Hopes that a generation of children will be inspired to take to the track, get on their bike, or dive straight in to competitive sport are just that. Although Sandra Wallace, a netball teacher and her daughter, Rebecca would beg to disagree. After watching the netball Sandra said: “It’s inspired me to whip my school team into shape.”

No-one should be, nor I believe actually is, under the illusion that the spectacle of friendship and sport witnessed over the past ten days will be a magic bullet or javelin that deflates the city’s chronic problems with poverty and poor health. However it can be said with certainty that filling the city centre with people in track suits – until this month the daywear of choice of the unemployed – people whose goal has either been to strive for physical excellence in the case of the athletes – or to make everyone’s day a little better, in the case of the legions of volunteers has done no harm and been an example to us all. We will miss being asked to “high five” a big foam fingered hand on the way to work.

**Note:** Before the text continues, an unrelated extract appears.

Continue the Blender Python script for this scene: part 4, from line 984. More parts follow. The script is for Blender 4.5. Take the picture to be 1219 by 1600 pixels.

Outside Poundstretchers on Sauchiehall Street a middle-aged woman is standing in the rain singing Memory from Cats: “Daylight, I must wait for the sunrise, I must think of a new life, and I mustn’t give in.” It’s a melancholy moment for all who have bounced along in the wake of an event of a lifetime, but the emotional antidote is administered a half a mile further on where John Kerr, a retired bus driver is greeting visitors at the Clydeside: “We did it, we pulled it off and everyone has been great.”